I felt a jolt of joy. But I also was cautious. And intensely curious. I felt a pang of envy. Now keep calm, I told myself. Don’t act foolish here.


In had walked into Kent, who similarly recognized me and reached out to shake my hand. I was glad he recognized me. I didn’t expect him to remember. It had been a long time.


I met Kent the summer following my graduation from high school here in the hometown. At that time we both were headed to journalism school in the fall, and I made a mental note to look for him once I got Down East.


I learned Kent was the son of a barber in another small, mill town elsewhere in the Piedmont. Being the son of a mill worker here, I felt a connection, that we had similar backgrounds.


Starting out on similar paths, how would things turn out for us? Were we headed for similar destinies, maybe become co-workers some day? Or in the coming years would we branch off onto dissimilar paths?


But I never saw Kent again. Over the course of three years in school Down East our paths never crossed. I stayed here at home during the fourth year as my mother was ill.


Some time later I noticed in an alumni newsletter that Kent had gotten a job out of school at a newspaper in Virginia. Until I saw his name in the boldface type I had forgotten about him. I had not known whether he had even made it down to school.


So nearly 20 years after our initial meeting as teenagers here comes Kent strolling into the newspaper office where I worked.


Dark-haired and with a thick mustache that would have served him well as a movie actor, Kent told me he now worked for “The Washington Post,” moving there from the Virginia newspaper. I was impressed. That was a jump that required much more than just a drive a few miles up the road.


I once applied on a lark for a summer internship at “The Post” in the aftermath of the Watergate scandal of the 1970s that had made the newspaper even more famous and an even more intensely desired destination for aspiring journalists.


Hundreds, thousands, maybe millions, applied with me for dream jobs at “The Post.” My application went nowhere. Oh well, their loss.


But Kent had scored with “The Post” and scored big-time with a dream job in the newsroom.


He told me he had come back to his hometown for a month of Christmas vacation (a whole month?!), and he wanted to research an old, unsolved murder case there for a possible story for “The Post.” So “The Post” gives you a month-long vacation but still expects you to work, I thought.


Then he asked me what I had been doing. I told him I had recently inherited my parents’ house up near the foot of the mountains.

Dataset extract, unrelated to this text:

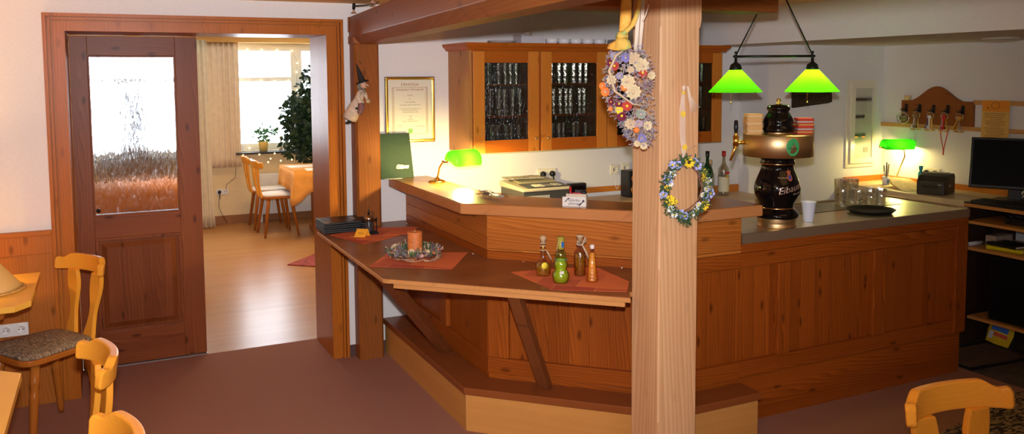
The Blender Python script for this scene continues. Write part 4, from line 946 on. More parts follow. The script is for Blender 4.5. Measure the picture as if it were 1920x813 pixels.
k = MB(); k.box(-.05, .05, -.102, -.09, .045, .062); build(k, 'paper_slot', simple('slot_black', (.002, .002, .002), .5), g)
k = MB(); k.box(.05, .075, -.1025, -.1, .068, .073); k.box(.088, .0885, .0, .03, .05, .065); build(k, 'badge', simple('badge_grey', (.4, .4, .36), .4), g)
k = MB(); k.box(-.06, .06, .0, .09, .1345, .139); build(k, 'lid_window', simple('lid_black', (.01, .01, .01), .25), g, bevel=.002)
k = MB(); k.prism([(-.07, -.22), (.07, -.22), (.07, .22), (-.07, .22)], 0, .014)
for r in range(4):
    for c_ in range(12): k.box(-.058+r*.03, -.036+r*.03, -.205+c_*.034, -.177+c_*.034, .014, .019)
tag(build(k, 'keyboard', simple('kb_black', (.008, .008, .009), .5), loc=(5.31, -1.86, .9455), rz=R(6)), 'black keyboard lying before the monitor', 'keyboard')
k = MB()
for j in range(5):
    y = -1.66-.03*j; k.tube([(5.60-.02*j, y, .952), (5.55, y-.05, 1.0+.01*j), (5.60, y-.13, 1.02), (5.64, y-.22, .955)], .004, 6)
build(k, 'cables', black_p, [q for q in bpy.data.objects if q.name == 'monitor'][0]).matrix_parent_inverse = (Matrix.Translation((5.48, -1.76, .9455)) @ Matrix.Rotation(R(-62), 4, 'Z')).inverted()
k = MB(); k.prism([(-.10, -.16), (.12, -.12), (.10, .15), (-.11, .13)], 0, .003); k.add([(-.11, -.15, .003), (.10, -.12, .004), (.09, .10, .055), (-.06, .12, .07), (-.1, .0, .03)], [(0, 1, 2, 3, 4)])
k.add([(-.11, -.15, .002), (.10, -.12, .002), (.09, .10, .045), (-.06, .12, .055), (-.1, .0, .02)], [(4, 3, 2, 1, 0)])
tag(build(k, 'paper_stack', simple('papers', (.75, .55, .25), .8, noise=.15, nscale=20), loc=(5.42, -1.0, .9457), rz=R(-20)), 'loose crumpled papers under the right banker lamp', 'papers')
g = thing('pen_holder', 'white cup with pens left of the right banker lamp', 'pen holder', (5.46, -.80, .9457))
k = MB(); k.lathe([(0, 0), (.026, 0), (.028, .06), (.026, .06), (.024, .004), (0, .004)], 20); build(k, 'cup', white_c, g)
build(MB().box(-.02, .0, -.0285, -.026, .01, .04), 'blue_mark', simple('blue_print', (.02, .12, .4), .4), g)
for j, (x, y, m2) in enumerate(((-.012, .004, chrome), (.004, -.01, simple('pen_tan', (.5, .4, .2), .4)), (.014, .01, simple('pen_dark', (.05, .05, .08), .4)))):
    k = MB(); k.tube([(x*.5, y*.5, .008), (x*1.6, y*1.6, .145+.01*j)], .005); build(k, 'pen', m2, g)
g = bottle('spray_bottle', 'small turquoise bottle beside the printer', (5.55, -1.02, .9457), .155, .018, simple('turquoise', (.01, .25, .32), .25), None, simple('turquoise_cap', (.02, .3, .38), .3), capr=.014, neck=.25)
plate_socket('wall_socket', 'socket pair with black plugs behind the right banker lamp', XW, 1.005, 2, y=-.93, rz=-PI/2, plugs=(0, 1), w_=.07)
# lower shelf contents
g = thing('router', 'black network box with cables on the upper open shelf', 'device', (5.42, -1.98, .8265))
k = MB(); k.box(-.12, .12, -.16, .16, 0, .038); build(k, 'housing', black_p, g, bevel=.004)
k = MB()
for j in range(7): k.tube([(-.1+.02*j, .10-.05*j, .038), (-.12, .16-.05*j, .065), (-.05, .23-.05*j, .052), (.05, .26-.06*j, .02)], .006, 6)
build(k, 'cables', black_p, g)
def bookbox(name, lab, loc, sx_, sy_, h, col, rz=0, edge=None):
    g = thing(name, lab, 'book' if 'book' in name else 'box', loc, rz)
    k = MB(); k.box(-sx_/2, sx_/2, -sy_/2, sy_/2, 0, .003); k.box(-sx_/2, sx_/2, -sy_/2, sy_/2, h-.003, h); k.box(-sx_/2, -sx_/2+.003, -sy_/2, sy_/2, 0, h); build(k, 'cover', col, g)
    build(MB().box(-sx_/2+.004, sx_/2-.004, -sy_/2+.004, sy_/2-.004, .003, h-.003), 'pages', edge or simple('pages', (.6, .58, .52), .8), g)
    return g
bookbox('yellow_book', 'yellow spined book lying on the lower shelf under a black book', (5.36, -1.83, .6585), .17, .22, .022, simple('book_yellow', (.72, .60, .01), .5), R(8))
bookbox('black_book', 'black book lying on top of the yellow book', (5.36, -1.82, .681), .16, .20, .018, simple('book_black', (.012, .011, .01), .5), R(-4))
g = thing('wooden_block', 'light wooden block with metal studs standing on the lower shelf', 'block', (5.42, -1.70, .6585))
build(MB().box(-.07, .10, -.035, .035, 0, .068), 'block', simple('block_tan', (.42, .30, .22), .7, noise=.1), g, bevel=.003)
k = MB()
for x in (-.03, .02, .07): k.lathe([(.008, .068), (.006, .072), (0, .073)], 10, T((x, 0, 0)))
build(k, 'studs', chrome, g)
k = MB(); k.tube([(5.235, -1.635, .672), (5.37, -1.64, .672)], .013, 14); tag(build(k, 'paper_roll', simple('roll_white', (.5, .5, .52), .6)), 'white paper roll at the left end of the lower shelf', 'paper roll')
k = MB(); k.box(5.30, 5.60, -2.10, -1.97, .6585, .672); tag(build(k, 'magazine', simple('mag_grey', (.35, .35, .36), .5)), 'grey magazine at the right edge of the lower shelf', 'magazine')
g = thing('black_cabinet', 'black cabinet door box on the bottom board below the shelves', 'cabinet', (5.24, -2.28, .2145))
build(MB().box(.02, .42, -.60, .52, 0, .40), 'housing', black_p, g, bevel=.008)
build(MB().box(.0, .018, -.60, .50, .01, .39), 'door', simple('fridge_black', (.004, .004, .005), .4), g, bevel=.006)
build(MB().box(.02, .03, .53, .535, .12, .22), 'strip', chrome, g)
g = thing('yellow_bag', 'yellow detergent pack with blue and red print under the shelf unit', 'bag', (5.42, -1.72, .0035), R(-70))
TB = T((0, 0, .01), rx=R(-8), ry=R(14)); k = MB(); k.smooth = False
k.grid(lambda u, v: tuple(TB @ Vector(((u-.5)*.15*(1-.12*abs(2*v-1)), -.035*math.sin(PI*u)*(.4+.6*math.sin(PI*v)), .16*v))), 9, 9); k.grid(lambda u, v: tuple(TB @ Vector(((.5-u)*.15*(1-.12*abs(2*v-1)), .02*math.sin(PI*u), .16*v))), 9, 9)
build(k, 'pack', simple('pack_yellow', (.85, .55, .02), .4), g)
for a_, b_, c_, d_, cc in ((-.05, .045, .09, .125, (.03, .15, .6)), (-.03, .05, .055, .08, (.7, .08, .03)), (-.055, -.03, .03, .08, (.6, .6, .6))): build(MB().box(a_, b_, -.0385, -.0365, c_, d_, T=TB), 'print', simple(f'print_{a_}', cc, .5), g)
g = thing('floor_grate', 'dark ribbed doormat with black frame behind the bar end', 'mat', (5.13, -1.80, .0035), R(-4))
k = MB()
for a_, b_, c_, d_ in ((-.27, .27, -.17, -.155), (-.27, .27, .155, .17), (-.27, -.255, -.155, .155), (.255, .27, -.155, .155)): k.box(a_, b_, c_, d_, 0, .014)
build(k, 'frame', black_p, g)
k = MB()
for i in range(12): k.box(-.255, .255, -.150+i*.0255, -.138+i*.0255, 0, .010)
build(k, 'ribs', simple('rib_brown', (.10, .05, .03), .8), g)
def speckle_mat():
    mt, t, b = nt('speckled'); tc = N(t, 'ShaderNodeTexCoord'); nz = N(t, 'ShaderNodeTexNoise'); nz.inputs['Scale'].default_value = 60; nz.inputs['Detail'].default_value = 1
    mp = N(t, 'ShaderNodeMapping'); mp.inputs['Scale'].default_value = (.5, 1.3, 1); lk(t, tc.outputs['Object'], mp.inputs[0]); lk(t, mp.outputs[0], nz.inputs['Vector'])
    c = ramp(t, nz.outputs[0], [(.44, (.015, .012, .01)), (.50, (.20, .13, .07)), (.62, (.34, .22, .11))]); lk(t, c, b.inputs['Base Color']); b.inputs['Roughness'].default_value = .9; return mt
k = MB(); k.prism([(3.9, -2.46), (4.74, -2.29), (5.18, -2.40), (5.18, -4.2), (4.0, -4.2)], 0.0035, .010)
tag(build(k, 'speckled_rug', speckle_mat(), bevel=.002), 'dark speckled rug on the floor behind the lower right chair', 'rug')

# ================================================================== DRINK RAIL ITEMS
def napkin_mat():
    mt, t, b = nt('patchwork_napkin'); tc = N(t, 'ShaderNodeTexCoord'); mp = N(t, 'ShaderNodeMapping'); mp.inputs['Scale'].default_value = (6, 6, 0); mp.inputs['Rotation'].default_value = (0, 0, .75)
    lk(t, tc.outputs['Object'], mp.inputs[0])
    br = N(t, 'ShaderNodeTexBrick'); br.inputs['Scale'].default_value = 1; br.inputs['Mortar Size'].default_value = .012; br.inputs['Brick Width'].default_value = 1.1; br.inputs['Row Height'].default_value = .75; br.inputs['Bias'].default_value = -.1
    br.inputs['Color1'].default_value = (.80, .20, .045, 1); br.inputs['Color2'].default_value = (.26, .012, .016, 1); br.inputs['Mortar'].default_value = (.70, .27, .08, 1); lk(t, mp.outputs[0], br.inputs['Vector'])
    nz = N(t, 'ShaderNodeTexNoise'); nz.inputs['Scale'].default_value = 60; lk(t, tc.outputs['Object'], nz.inputs['Vector'])
    c = mix(t, mth(t, 'MULTIPLY', nz.outputs[0], .5), br.outputs[0], (.75, .12, .04)); lk(t, c, b.inputs['Base Color']); b.inputs['Roughness'].default_value = .8; return mt
nap = napkin_mat(); zr = .8412
def placemat(pts, lab, z=zr):
    cx = sum(p[0] for p in pts)/len(pts); cy_ = sum(p[1] for p in pts)/len(pts)
    tag(build(MB().prism([(x-cx, y-cy_) for x, y in pts], 0, .0016), 'placemat', nap, loc=(cx, cy_, z)), lab, 'placemat')
placemat([(1.44, -.30), (1.545, -.66), (1.80, -.50), (1.70, -.20)], 'red orange patchwork napkin under the menu folders and lantern')
placemat([(1.60, -.42), (1.86, -.50), (1.985, -.30), (1.74, -.19)], 'red orange patchwork napkin behind the lantern, partly under the other napkin', zr+.0018)
placemat([(1.415, -1.195), (1.756, -1.435), (1.969, -1.12), (1.60, -.93)], 'red orange patchwork napkin under the candle wreath')
placemat([(1.98, -1.62), (1.995, -2.0), (2.262, -2.175), (2.37, -2.03), (2.39, -1.70)], 'red orange patchwork napkin under the four oil bottles')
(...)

“A house?” Kent replied excitedly. “Where?” He wanted to know all the details, short of the number of bricks, it seemed. I was glad to give some details.


He didn’t seem to want to talk about “The Washington Post” or any of that stuff. Either he was being modest or kind. Perhaps he could only dream of owning a house up there in expensive Washington. I didn’t know, and I didn’t want to pry.


As we talked briefly, mostly about me, Kent seemed tired.


I had to get back to work and leave Kent to his task. But before I said goodbye Kent shook his head and said as an afterthought, “A house sure sounds good to me.”


I never saw Kent again. A quick check of the Internet now tells me Kent moved on from newspapering to the more lucrative profession of corporate public relations, still in D.C. I hope he’s doing well. He seemed like a nice guy.


Once in a while I get asked about coming back to the hometown. After Dad died I spent an entire summer going through the house and trying to decide what to do. I finally decided to come back home.


It took a number of years but I finally got to the place where I could cut my ties where I was and start a new phase of my life here, where I spent my formative years.


I left a good job. I left some OK money. I left some good people. Why did I do it?


About the best, succinct explanation I can give is to describe a possibly tired, burned-out, small-town Carolina guy touched with a bit of homesickness and toiling away in the big city a long way from home who once shook his head and muttered out loud, “A house sure sounds good to me.”


It sure does. So I came back. A lot of my peers who left here have not.


As a reminder of why I did it, I made up a little poster with Kent’s quote in big, black letters and his photo from the newspaper. I put it up in my office at home.


It’s about more than a house, of course. But after more than 20 years back here in the hometown, it still sure sounds good to me.